§ **Job**
Your copy should hold exactly the lines from the one containing "Write the bpy" to the one containing "return (p - EYE).dot(FW)", inclusive, with no pictures.

◇ ◇ ◇ ◇ ◇

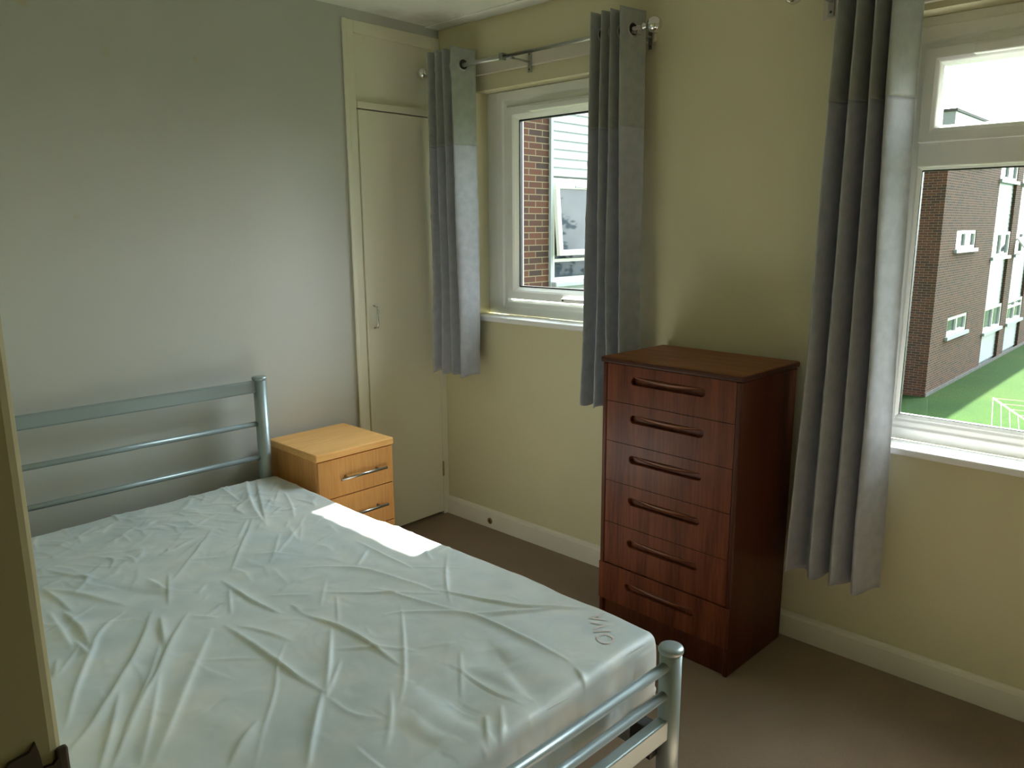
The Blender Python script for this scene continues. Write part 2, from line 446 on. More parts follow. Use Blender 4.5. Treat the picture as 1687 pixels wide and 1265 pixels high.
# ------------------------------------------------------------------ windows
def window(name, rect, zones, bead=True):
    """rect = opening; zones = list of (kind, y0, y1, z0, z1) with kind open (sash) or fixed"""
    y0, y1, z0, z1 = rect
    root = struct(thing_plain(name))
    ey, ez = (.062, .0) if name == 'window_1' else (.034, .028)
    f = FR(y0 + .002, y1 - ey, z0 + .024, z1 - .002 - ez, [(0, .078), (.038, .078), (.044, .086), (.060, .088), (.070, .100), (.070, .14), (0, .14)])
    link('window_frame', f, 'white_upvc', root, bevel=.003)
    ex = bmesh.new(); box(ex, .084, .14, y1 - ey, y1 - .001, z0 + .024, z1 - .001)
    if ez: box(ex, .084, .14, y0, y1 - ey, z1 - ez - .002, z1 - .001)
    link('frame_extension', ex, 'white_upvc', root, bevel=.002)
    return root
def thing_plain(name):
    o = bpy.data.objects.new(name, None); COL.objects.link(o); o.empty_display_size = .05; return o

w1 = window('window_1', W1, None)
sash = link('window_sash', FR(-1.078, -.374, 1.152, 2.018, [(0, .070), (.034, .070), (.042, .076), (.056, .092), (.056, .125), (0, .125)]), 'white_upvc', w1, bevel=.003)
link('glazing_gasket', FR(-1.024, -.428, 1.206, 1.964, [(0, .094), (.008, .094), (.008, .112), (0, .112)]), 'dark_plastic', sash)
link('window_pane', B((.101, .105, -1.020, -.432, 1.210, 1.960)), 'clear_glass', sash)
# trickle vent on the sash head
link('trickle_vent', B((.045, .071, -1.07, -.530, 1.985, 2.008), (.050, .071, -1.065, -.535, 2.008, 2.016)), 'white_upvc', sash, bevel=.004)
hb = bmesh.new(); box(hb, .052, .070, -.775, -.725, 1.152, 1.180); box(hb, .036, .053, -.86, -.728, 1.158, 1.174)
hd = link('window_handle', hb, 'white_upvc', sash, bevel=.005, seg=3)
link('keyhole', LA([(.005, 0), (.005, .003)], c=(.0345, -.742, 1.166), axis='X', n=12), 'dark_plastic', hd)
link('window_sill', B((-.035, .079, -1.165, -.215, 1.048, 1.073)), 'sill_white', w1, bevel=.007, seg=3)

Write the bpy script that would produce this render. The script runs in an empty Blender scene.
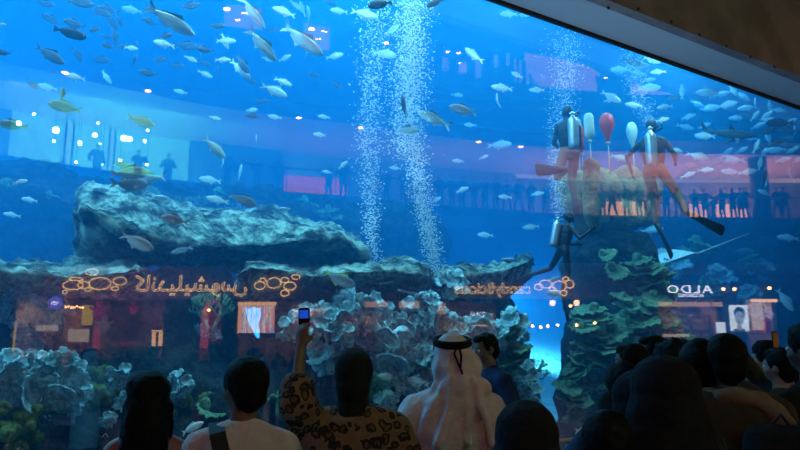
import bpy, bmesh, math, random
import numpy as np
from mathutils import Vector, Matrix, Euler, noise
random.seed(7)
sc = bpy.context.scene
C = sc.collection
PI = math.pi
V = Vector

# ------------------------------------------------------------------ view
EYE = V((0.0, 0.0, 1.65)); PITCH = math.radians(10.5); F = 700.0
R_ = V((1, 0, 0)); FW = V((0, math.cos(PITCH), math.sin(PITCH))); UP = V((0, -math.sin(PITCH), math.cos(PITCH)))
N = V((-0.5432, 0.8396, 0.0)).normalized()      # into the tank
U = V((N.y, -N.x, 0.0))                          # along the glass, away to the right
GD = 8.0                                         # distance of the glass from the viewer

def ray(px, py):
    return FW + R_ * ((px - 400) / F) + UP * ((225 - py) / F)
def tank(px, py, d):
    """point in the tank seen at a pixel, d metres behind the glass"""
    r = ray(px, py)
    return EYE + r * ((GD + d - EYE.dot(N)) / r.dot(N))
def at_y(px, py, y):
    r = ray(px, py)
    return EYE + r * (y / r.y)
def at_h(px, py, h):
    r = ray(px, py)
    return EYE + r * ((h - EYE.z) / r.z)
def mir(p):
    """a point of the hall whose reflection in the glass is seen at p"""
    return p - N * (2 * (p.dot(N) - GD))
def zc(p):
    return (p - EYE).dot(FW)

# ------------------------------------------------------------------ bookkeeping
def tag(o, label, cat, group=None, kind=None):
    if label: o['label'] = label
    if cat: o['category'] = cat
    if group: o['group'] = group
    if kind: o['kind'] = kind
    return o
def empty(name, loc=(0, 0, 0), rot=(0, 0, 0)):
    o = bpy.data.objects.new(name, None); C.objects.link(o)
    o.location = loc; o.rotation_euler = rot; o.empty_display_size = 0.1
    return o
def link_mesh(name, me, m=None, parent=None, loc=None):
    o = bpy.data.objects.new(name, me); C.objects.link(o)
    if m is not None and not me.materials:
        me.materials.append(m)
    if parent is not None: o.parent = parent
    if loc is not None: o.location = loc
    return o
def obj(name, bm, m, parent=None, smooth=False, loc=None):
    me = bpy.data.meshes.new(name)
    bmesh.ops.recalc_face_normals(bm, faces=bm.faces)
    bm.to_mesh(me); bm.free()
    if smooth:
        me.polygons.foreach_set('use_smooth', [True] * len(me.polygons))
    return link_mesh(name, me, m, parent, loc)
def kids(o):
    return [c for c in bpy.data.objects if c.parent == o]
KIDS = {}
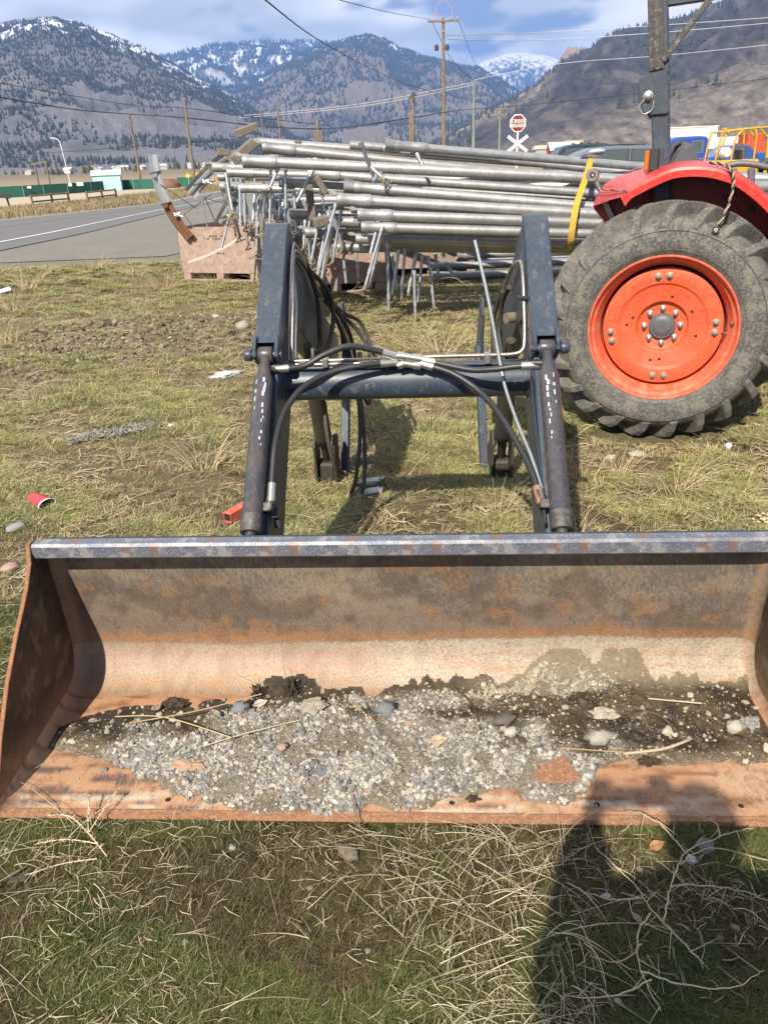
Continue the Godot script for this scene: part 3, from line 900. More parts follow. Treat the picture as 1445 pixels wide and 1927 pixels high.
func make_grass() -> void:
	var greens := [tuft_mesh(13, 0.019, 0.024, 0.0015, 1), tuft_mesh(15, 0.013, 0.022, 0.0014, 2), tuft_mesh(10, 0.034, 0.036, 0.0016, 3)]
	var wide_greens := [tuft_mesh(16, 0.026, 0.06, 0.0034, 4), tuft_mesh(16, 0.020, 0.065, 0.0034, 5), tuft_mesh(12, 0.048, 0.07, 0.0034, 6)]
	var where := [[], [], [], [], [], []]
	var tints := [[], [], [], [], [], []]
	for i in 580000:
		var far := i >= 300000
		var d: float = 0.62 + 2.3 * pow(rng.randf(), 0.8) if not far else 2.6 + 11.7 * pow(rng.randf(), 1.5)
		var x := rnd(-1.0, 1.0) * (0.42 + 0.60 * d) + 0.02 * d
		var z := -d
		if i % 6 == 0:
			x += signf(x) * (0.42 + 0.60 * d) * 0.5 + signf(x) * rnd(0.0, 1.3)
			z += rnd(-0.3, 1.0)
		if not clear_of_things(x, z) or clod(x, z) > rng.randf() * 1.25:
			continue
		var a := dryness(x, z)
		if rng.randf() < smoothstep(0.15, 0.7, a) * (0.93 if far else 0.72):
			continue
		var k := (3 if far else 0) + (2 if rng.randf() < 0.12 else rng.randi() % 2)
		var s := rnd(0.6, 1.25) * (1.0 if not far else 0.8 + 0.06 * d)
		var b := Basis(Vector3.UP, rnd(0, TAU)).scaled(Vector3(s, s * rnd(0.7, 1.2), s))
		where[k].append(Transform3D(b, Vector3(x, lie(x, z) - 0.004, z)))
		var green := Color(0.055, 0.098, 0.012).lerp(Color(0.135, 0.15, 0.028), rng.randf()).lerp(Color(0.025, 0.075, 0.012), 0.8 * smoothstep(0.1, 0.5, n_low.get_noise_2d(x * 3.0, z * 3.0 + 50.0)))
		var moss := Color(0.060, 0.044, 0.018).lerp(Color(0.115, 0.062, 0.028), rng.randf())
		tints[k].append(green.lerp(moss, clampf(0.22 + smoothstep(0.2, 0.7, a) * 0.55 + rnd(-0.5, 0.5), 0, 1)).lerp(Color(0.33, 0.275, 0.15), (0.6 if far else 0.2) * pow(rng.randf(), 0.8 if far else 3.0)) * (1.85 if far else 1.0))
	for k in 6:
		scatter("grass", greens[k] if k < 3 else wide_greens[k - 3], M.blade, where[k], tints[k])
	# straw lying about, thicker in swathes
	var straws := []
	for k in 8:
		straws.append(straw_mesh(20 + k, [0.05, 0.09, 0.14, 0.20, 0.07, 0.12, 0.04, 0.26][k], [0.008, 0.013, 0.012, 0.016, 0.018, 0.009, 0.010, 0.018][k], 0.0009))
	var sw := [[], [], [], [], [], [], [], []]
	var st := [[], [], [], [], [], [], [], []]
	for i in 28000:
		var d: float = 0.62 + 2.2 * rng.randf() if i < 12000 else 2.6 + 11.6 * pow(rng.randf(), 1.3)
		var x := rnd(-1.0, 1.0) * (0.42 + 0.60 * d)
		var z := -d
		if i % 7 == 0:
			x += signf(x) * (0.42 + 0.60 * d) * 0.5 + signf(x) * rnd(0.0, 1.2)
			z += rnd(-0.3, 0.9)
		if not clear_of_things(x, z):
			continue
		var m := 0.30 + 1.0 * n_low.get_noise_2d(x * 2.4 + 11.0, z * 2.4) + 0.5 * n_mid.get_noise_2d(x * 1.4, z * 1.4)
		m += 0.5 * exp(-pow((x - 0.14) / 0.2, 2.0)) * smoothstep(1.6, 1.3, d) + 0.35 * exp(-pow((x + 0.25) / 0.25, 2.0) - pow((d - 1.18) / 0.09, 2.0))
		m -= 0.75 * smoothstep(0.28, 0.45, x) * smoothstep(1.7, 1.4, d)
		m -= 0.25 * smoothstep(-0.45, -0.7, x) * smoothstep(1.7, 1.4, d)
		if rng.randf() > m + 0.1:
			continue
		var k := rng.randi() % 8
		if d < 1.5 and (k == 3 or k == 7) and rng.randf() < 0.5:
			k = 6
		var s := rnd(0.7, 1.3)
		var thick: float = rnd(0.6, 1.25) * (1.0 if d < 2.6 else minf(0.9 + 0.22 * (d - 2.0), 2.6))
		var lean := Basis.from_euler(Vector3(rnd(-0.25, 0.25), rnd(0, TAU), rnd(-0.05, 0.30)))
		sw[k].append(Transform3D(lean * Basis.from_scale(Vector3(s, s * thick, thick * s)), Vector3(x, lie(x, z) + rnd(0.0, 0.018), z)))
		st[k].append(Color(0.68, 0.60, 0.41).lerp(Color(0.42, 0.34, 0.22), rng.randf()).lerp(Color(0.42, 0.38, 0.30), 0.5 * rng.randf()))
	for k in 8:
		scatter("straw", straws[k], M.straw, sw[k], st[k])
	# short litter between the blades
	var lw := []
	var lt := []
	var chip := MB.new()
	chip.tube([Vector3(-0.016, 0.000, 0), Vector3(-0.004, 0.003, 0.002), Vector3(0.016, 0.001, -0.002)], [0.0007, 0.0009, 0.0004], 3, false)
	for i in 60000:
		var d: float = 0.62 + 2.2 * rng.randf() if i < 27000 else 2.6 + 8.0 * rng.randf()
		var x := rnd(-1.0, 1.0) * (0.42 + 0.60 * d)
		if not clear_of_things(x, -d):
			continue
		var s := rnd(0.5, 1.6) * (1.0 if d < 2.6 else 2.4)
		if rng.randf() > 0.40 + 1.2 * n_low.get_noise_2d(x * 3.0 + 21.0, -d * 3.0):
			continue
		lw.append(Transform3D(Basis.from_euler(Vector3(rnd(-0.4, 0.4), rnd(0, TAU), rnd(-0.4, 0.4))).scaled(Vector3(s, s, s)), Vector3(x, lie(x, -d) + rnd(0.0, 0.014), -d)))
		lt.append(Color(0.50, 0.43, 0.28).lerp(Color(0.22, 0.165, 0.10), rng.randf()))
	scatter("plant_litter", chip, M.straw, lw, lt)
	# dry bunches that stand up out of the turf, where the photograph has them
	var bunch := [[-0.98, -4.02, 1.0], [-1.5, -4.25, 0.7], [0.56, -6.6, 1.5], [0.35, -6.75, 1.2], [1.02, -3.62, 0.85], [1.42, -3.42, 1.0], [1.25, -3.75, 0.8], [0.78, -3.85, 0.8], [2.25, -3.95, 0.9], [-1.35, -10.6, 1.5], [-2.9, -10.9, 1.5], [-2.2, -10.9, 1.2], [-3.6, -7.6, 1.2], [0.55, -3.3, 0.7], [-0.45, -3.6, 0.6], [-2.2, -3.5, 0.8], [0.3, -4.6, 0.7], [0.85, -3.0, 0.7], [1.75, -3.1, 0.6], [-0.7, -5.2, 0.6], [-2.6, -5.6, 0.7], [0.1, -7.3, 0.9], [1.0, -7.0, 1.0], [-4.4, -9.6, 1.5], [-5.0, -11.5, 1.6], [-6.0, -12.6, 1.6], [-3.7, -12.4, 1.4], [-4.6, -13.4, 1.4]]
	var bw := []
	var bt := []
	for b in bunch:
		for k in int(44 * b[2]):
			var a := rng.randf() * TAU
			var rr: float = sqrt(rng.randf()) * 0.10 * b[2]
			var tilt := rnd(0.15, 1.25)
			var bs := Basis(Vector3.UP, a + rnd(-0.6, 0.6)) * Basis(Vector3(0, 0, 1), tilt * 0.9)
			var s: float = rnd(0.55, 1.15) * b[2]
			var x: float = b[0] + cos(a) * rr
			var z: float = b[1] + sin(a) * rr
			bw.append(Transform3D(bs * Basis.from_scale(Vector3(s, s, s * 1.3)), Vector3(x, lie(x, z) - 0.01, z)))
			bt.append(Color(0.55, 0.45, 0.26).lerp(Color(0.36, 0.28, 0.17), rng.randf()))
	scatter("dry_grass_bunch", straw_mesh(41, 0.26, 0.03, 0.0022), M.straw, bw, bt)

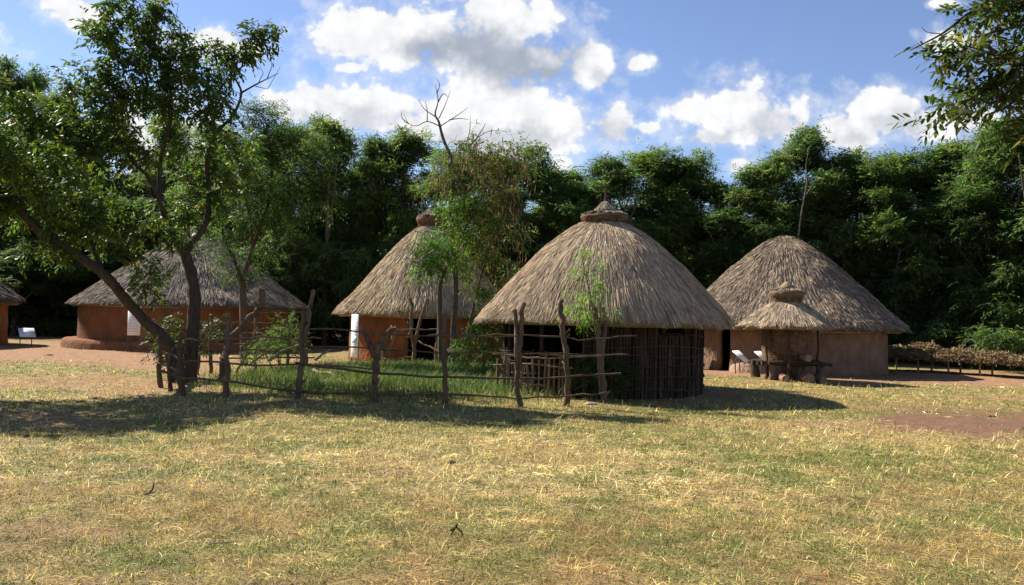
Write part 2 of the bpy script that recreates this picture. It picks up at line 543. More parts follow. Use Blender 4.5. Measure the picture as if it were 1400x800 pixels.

◇ ◇ ◇ ◇ ◇

§ **The output**
Write the bpy script that would produce this render. The script runs in an empty Blender scene.
import bpy, bmesh, math, random
import numpy as np
from mathutils import Vector, Matrix, Euler, noise
random.seed(7)
sc = bpy.context.scene
C = sc.collection
PI = math.pi
V = Vector

# ------------------------------------------------------------------ view
EYE = V((0.0, 0.0, 1.65)); PITCH = math.radians(10.5); F = 700.0
R_ = V((1, 0, 0)); FW = V((0, math.cos(PITCH), math.sin(PITCH))); UP = V((0, -math.sin(PITCH), math.cos(PITCH)))
N = V((-0.5432, 0.8396, 0.0)).normalized()      # into the tank
U = V((N.y, -N.x, 0.0))                          # along the glass, away to the right
GD = 8.0                                         # distance of the glass from the viewer

def ray(px, py):
    return FW + R_ * ((px - 400) / F) + UP * ((225 - py) / F)
def tank(px, py, d):
    """point in the tank seen at a pixel, d metres behind the glass"""
    r = ray(px, py)
    return EYE + r * ((GD + d - EYE.dot(N)) / r.dot(N))
def at_y(px, py, y):
    r = ray(px, py)
    return EYE + r * (y / r.y)
def at_h(px, py, h):
    r = ray(px, py)
    return EYE + r * ((h - EYE.z) / r.z)
def mir(p):
    """a point of the hall whose reflection in the glass is seen at p"""
    return p - N * (2 * (p.dot(N) - GD))
def zc(p):
    return (p - EYE).dot(FW)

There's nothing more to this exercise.